La création des aires d'accueil

Evoquant enfin les difficultés d'application de la loi « Besson » du 31 mai 1990 réactualisée en juillet 2000 - qui impose à toute commune de plus de 5 000 habitants de prévoir les conditions de passage et de séjour des gens du voyage sur son territoire, par la réservation de terrains aménagés à cet effet -, la Haute Autorité demande au gouvernement d'établir le bilan du nombre de communes ne s'étant pas conformées à leurs obligations au regard du schéma départemental d'accueil des gens du voyage au 1er janvier 2009 et des démarches engagées par l'Etat pour « forcer » la création d'aires d'accueil (mise en demeure par le préfet ou réquisitions de terrains avec réalisation des aménagements nécessaires).
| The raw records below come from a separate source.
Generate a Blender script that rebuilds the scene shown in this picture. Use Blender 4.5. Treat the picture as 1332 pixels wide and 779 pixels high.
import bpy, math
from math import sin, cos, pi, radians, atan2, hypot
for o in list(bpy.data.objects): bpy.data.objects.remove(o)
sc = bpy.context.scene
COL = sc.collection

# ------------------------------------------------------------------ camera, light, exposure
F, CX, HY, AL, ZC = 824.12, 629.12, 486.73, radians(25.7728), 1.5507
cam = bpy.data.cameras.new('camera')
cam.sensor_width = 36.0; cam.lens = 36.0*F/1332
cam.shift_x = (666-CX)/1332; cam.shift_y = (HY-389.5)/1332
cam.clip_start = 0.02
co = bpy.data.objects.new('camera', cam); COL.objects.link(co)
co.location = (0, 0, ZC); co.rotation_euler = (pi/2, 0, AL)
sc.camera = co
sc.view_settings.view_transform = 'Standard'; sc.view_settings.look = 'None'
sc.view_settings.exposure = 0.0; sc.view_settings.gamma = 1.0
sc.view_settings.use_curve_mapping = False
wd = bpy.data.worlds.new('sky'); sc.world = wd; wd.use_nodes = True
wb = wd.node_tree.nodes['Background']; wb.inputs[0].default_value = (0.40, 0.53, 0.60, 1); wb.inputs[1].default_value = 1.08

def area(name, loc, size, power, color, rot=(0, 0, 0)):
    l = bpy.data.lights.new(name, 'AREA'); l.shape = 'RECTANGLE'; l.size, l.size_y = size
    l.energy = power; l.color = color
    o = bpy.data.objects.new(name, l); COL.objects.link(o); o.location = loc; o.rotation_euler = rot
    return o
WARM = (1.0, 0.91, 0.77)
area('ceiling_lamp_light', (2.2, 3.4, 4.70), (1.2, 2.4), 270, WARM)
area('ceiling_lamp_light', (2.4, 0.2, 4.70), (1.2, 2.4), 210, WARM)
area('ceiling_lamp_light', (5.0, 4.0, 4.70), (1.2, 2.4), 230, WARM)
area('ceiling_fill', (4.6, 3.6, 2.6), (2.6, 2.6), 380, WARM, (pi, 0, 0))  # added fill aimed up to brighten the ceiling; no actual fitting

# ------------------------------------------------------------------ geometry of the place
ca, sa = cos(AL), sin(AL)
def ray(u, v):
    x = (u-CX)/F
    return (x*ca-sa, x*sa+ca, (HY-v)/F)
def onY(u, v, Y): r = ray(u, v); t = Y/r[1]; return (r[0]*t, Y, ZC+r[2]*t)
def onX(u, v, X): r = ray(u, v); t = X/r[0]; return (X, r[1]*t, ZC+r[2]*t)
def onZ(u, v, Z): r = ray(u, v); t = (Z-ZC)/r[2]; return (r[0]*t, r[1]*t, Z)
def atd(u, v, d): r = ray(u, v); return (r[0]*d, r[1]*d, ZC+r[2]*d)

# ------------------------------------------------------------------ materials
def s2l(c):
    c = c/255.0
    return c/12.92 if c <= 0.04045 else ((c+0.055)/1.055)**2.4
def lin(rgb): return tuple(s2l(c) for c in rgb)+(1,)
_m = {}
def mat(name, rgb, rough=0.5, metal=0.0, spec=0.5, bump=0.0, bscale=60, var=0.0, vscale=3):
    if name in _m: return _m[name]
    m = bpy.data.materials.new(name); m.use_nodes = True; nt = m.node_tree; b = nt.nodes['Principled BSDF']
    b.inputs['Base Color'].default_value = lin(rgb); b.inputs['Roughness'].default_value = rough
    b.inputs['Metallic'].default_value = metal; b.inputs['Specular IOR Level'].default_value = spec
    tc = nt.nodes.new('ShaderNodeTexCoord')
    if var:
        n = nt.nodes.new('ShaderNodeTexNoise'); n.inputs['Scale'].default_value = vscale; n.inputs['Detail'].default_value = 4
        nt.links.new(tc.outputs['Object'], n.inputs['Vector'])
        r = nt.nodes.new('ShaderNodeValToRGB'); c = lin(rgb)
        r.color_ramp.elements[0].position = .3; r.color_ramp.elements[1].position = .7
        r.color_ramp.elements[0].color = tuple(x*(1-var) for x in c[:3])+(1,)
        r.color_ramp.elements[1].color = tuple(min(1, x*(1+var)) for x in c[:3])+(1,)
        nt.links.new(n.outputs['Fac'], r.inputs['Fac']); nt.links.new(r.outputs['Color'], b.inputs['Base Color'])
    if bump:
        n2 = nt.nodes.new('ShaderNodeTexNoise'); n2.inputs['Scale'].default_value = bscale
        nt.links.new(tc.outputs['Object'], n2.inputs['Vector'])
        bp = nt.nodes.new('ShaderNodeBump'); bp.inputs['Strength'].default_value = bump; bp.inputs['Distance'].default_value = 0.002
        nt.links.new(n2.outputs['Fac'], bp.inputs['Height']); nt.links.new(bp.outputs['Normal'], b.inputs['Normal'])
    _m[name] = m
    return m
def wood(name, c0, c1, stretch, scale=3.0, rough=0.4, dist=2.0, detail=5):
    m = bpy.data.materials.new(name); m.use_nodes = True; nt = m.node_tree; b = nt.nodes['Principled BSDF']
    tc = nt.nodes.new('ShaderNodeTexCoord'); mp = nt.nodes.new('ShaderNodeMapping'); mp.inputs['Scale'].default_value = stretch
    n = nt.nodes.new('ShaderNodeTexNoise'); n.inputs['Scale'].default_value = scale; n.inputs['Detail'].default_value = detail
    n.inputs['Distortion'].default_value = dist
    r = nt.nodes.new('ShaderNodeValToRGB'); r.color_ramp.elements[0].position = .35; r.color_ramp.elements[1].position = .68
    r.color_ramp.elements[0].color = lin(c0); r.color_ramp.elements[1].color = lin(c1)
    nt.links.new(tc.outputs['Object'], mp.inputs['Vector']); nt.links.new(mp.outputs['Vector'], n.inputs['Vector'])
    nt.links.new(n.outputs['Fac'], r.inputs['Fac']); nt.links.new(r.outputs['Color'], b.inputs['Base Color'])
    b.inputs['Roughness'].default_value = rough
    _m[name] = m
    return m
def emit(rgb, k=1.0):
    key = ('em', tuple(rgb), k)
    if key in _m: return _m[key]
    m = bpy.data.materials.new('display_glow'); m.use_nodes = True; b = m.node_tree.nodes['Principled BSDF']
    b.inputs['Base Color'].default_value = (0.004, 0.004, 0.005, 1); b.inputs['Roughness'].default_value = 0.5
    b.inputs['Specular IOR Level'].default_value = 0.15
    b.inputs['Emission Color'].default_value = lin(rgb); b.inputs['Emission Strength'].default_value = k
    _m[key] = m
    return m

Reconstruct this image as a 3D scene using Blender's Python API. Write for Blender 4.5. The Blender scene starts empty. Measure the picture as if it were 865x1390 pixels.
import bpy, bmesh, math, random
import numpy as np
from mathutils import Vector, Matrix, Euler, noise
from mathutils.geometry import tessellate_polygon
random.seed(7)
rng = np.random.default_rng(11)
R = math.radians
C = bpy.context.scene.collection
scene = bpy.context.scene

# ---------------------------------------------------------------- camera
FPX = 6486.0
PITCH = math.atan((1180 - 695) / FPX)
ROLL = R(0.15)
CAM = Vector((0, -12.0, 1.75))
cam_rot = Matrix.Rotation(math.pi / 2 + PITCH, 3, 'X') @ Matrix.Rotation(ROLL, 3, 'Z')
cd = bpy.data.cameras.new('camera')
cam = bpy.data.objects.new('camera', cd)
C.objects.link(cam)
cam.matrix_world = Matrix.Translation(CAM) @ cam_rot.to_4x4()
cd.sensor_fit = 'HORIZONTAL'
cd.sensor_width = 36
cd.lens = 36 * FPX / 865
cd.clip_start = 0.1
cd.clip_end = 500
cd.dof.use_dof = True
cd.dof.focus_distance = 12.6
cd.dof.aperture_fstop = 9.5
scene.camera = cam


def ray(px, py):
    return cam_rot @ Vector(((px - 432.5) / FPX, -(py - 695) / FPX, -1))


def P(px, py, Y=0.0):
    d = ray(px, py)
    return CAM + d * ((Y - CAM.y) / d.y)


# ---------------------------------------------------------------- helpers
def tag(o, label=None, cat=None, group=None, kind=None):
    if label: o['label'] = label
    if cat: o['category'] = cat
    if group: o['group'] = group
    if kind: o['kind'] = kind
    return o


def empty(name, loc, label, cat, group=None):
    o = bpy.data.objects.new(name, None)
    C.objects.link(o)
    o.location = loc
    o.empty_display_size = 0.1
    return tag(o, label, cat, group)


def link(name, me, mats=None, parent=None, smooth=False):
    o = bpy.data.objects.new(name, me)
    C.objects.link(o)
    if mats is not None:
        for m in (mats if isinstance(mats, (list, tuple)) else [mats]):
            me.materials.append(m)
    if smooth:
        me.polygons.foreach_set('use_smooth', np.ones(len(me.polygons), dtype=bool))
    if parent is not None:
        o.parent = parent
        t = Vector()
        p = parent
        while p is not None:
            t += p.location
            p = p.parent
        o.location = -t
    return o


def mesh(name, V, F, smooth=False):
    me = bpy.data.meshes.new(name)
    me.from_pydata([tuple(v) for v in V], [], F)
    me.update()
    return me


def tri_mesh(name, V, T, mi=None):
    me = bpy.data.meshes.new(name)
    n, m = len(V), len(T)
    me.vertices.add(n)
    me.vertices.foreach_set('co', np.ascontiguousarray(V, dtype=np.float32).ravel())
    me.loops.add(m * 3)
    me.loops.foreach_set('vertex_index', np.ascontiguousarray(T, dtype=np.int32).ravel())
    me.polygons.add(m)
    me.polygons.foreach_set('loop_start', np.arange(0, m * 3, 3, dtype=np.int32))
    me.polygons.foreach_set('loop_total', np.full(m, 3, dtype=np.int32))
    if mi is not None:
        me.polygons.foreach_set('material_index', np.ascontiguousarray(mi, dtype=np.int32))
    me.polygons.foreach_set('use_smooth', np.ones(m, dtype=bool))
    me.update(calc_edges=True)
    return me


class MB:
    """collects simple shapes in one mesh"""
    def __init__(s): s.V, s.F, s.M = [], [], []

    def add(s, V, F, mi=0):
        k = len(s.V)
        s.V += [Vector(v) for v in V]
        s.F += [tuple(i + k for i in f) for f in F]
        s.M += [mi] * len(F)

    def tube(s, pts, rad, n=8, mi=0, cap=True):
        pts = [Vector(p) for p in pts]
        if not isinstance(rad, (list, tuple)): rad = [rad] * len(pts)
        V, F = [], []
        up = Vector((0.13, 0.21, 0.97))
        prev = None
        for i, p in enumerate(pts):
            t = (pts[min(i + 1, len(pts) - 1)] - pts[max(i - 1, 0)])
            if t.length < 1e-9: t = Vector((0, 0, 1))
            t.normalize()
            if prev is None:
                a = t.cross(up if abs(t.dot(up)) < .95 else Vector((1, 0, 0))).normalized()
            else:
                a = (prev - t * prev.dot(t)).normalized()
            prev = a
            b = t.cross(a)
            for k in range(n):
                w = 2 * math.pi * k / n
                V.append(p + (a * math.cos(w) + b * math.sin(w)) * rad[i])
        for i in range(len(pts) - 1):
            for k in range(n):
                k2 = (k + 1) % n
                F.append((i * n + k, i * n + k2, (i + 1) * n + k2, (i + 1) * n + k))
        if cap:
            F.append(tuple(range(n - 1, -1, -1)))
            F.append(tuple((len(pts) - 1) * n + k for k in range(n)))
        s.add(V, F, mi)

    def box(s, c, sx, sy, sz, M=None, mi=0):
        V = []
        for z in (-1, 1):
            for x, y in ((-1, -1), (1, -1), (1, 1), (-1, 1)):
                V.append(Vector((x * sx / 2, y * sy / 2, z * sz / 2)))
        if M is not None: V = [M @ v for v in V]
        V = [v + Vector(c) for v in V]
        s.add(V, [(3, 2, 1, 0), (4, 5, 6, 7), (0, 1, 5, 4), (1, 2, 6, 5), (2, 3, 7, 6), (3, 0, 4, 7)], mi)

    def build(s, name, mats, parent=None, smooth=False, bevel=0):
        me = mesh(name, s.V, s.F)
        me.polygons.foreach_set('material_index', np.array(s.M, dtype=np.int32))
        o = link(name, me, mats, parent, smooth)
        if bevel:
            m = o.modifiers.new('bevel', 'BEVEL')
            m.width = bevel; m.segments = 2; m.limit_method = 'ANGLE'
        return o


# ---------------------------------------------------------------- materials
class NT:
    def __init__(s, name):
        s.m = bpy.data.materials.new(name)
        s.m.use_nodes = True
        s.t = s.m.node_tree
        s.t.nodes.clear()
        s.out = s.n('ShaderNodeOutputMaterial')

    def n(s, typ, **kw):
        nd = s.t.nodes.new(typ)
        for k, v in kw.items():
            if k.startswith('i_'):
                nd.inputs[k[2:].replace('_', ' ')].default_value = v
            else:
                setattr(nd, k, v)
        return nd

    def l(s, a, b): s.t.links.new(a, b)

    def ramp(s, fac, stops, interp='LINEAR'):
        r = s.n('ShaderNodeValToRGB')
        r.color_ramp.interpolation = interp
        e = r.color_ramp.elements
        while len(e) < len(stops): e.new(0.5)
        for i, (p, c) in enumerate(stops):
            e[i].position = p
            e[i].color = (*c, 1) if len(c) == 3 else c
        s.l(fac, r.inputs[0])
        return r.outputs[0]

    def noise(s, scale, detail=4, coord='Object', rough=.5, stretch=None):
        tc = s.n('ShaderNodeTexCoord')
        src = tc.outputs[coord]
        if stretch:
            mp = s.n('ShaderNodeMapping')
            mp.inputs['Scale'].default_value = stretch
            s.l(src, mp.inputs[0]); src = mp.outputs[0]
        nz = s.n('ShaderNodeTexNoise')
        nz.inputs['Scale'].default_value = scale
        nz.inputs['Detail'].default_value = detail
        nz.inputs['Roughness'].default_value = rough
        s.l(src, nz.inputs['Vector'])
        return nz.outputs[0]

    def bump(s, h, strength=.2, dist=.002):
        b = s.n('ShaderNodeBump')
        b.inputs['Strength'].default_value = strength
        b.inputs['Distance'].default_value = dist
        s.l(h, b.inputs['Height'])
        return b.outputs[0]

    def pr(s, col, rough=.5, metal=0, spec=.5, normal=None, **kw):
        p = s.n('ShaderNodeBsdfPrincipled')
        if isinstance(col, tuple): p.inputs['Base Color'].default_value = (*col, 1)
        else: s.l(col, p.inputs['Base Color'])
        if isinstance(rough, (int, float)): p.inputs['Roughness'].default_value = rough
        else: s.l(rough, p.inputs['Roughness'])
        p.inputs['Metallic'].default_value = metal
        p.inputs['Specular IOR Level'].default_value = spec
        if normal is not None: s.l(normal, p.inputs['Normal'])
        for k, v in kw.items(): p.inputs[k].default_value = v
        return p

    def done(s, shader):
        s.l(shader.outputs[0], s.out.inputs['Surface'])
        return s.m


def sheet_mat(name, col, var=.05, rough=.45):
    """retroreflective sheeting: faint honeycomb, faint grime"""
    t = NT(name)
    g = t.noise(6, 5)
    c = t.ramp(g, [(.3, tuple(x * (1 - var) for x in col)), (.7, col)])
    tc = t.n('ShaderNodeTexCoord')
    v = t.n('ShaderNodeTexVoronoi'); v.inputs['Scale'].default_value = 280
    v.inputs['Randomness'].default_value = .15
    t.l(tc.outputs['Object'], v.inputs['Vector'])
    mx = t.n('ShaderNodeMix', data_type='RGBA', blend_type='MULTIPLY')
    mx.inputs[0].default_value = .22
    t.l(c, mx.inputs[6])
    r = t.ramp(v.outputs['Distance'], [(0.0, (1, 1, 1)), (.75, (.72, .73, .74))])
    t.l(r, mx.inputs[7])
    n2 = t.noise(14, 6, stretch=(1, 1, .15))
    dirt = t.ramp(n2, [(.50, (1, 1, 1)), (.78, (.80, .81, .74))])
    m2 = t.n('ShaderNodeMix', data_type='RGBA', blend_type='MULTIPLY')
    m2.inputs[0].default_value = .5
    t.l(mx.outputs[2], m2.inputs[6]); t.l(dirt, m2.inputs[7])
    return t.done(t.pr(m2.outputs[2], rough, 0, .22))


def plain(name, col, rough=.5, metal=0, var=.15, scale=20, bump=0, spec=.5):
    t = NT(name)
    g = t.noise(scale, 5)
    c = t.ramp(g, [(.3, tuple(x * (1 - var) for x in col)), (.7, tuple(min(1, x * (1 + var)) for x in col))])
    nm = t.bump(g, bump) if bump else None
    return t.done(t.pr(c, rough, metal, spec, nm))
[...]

A noter : la HALDE rendra sa position publique par la voie d'un rapport spécial publié au Journal officiel à défaut de réponse satisfaisante à l'ensemble de ces recommandations, dans un délai de trois mois s'agissant du droit de vote et des titres de circulation et dans un délai de six mois s'agissant de la scolarisation et des aires d'accueil.

[Délibération n° 2009-143 du 6 avril 2009, disp. sur www.halde.fr]
Notes

(1) Voir ASH n° 2541 du 18-01-08, p. 6.

(2) Voir ASH n° 2594 du 30-01-09, p. 14.